There are many reasons why a VexRiscv can issue an exception or a trap:

  • instruction fetch error

    This happens when the iBus returns a bus error. In my example, this happens when the CPU tries to fetch an instruction from an address that falls outside the range of the RAM.

  • data bus fetch error

    Similar to an instruction fetch, this happens when dBus returns a bus error. My example never asserts a dBus error and simply has the signal strapped to zero.

  • load/store misaligned trap

    This happen when loading or storing, say, a 32-bit value from an address that’s not 32-bit aligned.

  • illegal instruction error

    This happens when the CPU is asked to execute an unknown instruction. A typical example of this is when a RISC-V CPU that doesn’t support a HW multiplier is asked to execute a MUL instruction.

  • EBREAK instruction

    An EBREAK instruction will force the CPU to trap. This is commonly used by a debugger to to create software breakpoints all over the code.

… and many more.

The VexRiscv can be configured to raise traps for all these different exceptions, upon triggering such an exception, when enabled, it will jump to a trap handler that’s located at the address that’s stored in the machine trap-vector base-address or CSR.MTVEC register. (See section 3.1.7 of the RISC-V privileged specification.)

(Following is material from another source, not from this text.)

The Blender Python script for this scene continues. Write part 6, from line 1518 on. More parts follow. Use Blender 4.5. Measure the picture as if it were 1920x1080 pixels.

At that point, the trap handler can use the CSR.MCAUSE register (section 3.1.16 of the RISC-V privileged specification) to figure out the reason why the trap handler was called, and deal with it as needed.

MCAUSE values

Under normal circumstances, when a debugger is not connected, the VexRiscv will jump to a trap handler when a supported exception is triggered, but the CPU will continue running. However, when a debugger has been connected at least once, and an EBREAK instruction is encountered, the CPU will halt, and wait for the debugger to issue further instructions.

Stated differently: when the VexRiscv sees an EBREAK instruction, but a debugger has never been connected (more technically: OpenOCD was never asked to connect to the DebugPlugin), the EBREAK instruction will cause a call to the trap handler, and it will NOT halt the CPU.

Exceptions other than EBREAK will never halt the CPU.

The reason I’m bringing this up is because when there’s non-EBREAK trap, I often want the CPU to trap and record the problem, but when the debugger is connected, I also want the debugger to halt and tell me that there was a trap. I do this by forcibly inserting an EBREAK instruction in the trap handler itself. Let’s discuss that next…

Forcing the Trap Handler to Halt the CPU

Traps can be extremely useful to figure out embedded firmware issues. An all too common problem is running out of stack space, which results in overwriting CPU instructions and the program going completely off the rails. Instruction fetch exceptions are very good at detecting case like that.

So here’s how I deal with that:

You experiment with this by changing the #if 0 in main.c to #if 1 and recompiling the code.

#if 1
        if (!REG_RD_FIELD(STATUS, BUTTON)){
            // Jump to an address that falls outside instruction RAM.
            // This will result in a bus error, and thus a trap.
            void (*func)(void) = (void (*)(void))0x00004000;
            func();
        }
#endif

Once you press the button on the DECA board now, the code will jump to a non-existent function in a non-existent RAM location at address 0x4000. This will create a instruction bus error and thus a trap.

(gdb) monitor soft_reset_halt
requesting target halt and executing a soft reset
(gdb) load
Loading section .text, size 0x22a lma 0x0
Start address 0x00000000, load size 554
Transfer rate: 4432 bits in <1 sec, 554 bytes/write.
(gdb) c
Continuing.

Program stopped.
trap () at trap.c:37
37	        asm volatile (
(gdb) p/x exception_addr
$1 = 0x4000
(gdb) p/x exception_instr
$2 = 0x4000
(gdb) p/x exception_cause 
$3 = 0x1
(gdb) 

You can see that the first exception trapped at address 0x4000, as expected. The exception cause was 0x1, which, according to the table shown above, corresponds to “Instruction access fault”.

There’s More to Traps than Just Catching Errors

So far, I’ve only discussed traps in the context of flagging errors. There’s much more to it. One very common use case is to use traps to implement missing HW instructions in software: you detect that an unsupported MUL instruction resulted in a trap, the trap handler does the multiplication in software, and program execution returns as if nothing happened.

I also didn’t discuss trap vector addresses: my example has 1 trap address for a trap handler that is supposed to handle all different trap types (and interrupts too), but RISC-V supports specifying different trap handlers for different types of exceptions and interrupts.

A very intriguing and little known use case of traps is semihosting, where the embedded CPU leverages the host PC on which OpenOCD is running to implement terminal and file system operations. This is something that will be discussed in a future blog post.

Conclusion

In the past, setting up an FPGA with a soft-core for debugging always seemed too much hassle. But once I tried it, it turned out to be pretty straightforward. If you have 4 IO pins to connect a JTAG dongle, it’s really as easy as installing a few pieces of software, and having the right rules in a Makefile. On a VexRiscv, the hardware cost is low too.

With a little bit of extra infrastructure and some additional trap handling code, I can now debug some issues much quicker than before. Give it a try!